Kiedy w sierpniu tego roku magazyn „Nature" ogłosił wyniki obserwacji prowadzonych przez międzynarodowy zespół naukowców, wybuchł entuzjazm. Proximę b ochrzczono bliźniaczką Ziemi. Pracami kierował Guillem Anglada-Escudé z Uniwersytetu Londyńskiego. W jego zespole znalazł się również Polak – dr Marcin Kiraga z Obserwatorium Astronomicznego UW.
– To zakończenie pewnego etapu poszukiwań planet pozasłonecznych – mówił dr Kiraga „Rzeczpospolitej". – Nie znajdziemy już planety podobnej do Ziemi położonej bliżej.

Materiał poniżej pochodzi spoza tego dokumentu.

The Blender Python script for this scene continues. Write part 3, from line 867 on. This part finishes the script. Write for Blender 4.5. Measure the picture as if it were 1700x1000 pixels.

Proxima Centauri jest czerwonym karłem i najbliżej od Słońca położoną gwiazdą – znajduje się w odległości nieco ponad 4 lat świetlnych. Jest tak blisko, że już teraz naukowcy myślą, by wysłać do niej automatyczne sondy. Jest mniejsza i świeci słabiej od Słońca. Ale Proxima b krąży znacznie bliżej wokół niej niż Ziemia wokół Słońca, dostaje zatem sporą dawkę energii.
Planeta ma jednak dwie cechy szczególnie interesujące astrofizyków. Po pierwsze, jej masa wynosi ok. 1,3 masy Ziemi. Po drugie, znajduje się w strefie, gdzie promieniowanie gwiazdy nie jest ani za silne, ani za słabe – w sam raz dla wody w stanie ciekłym.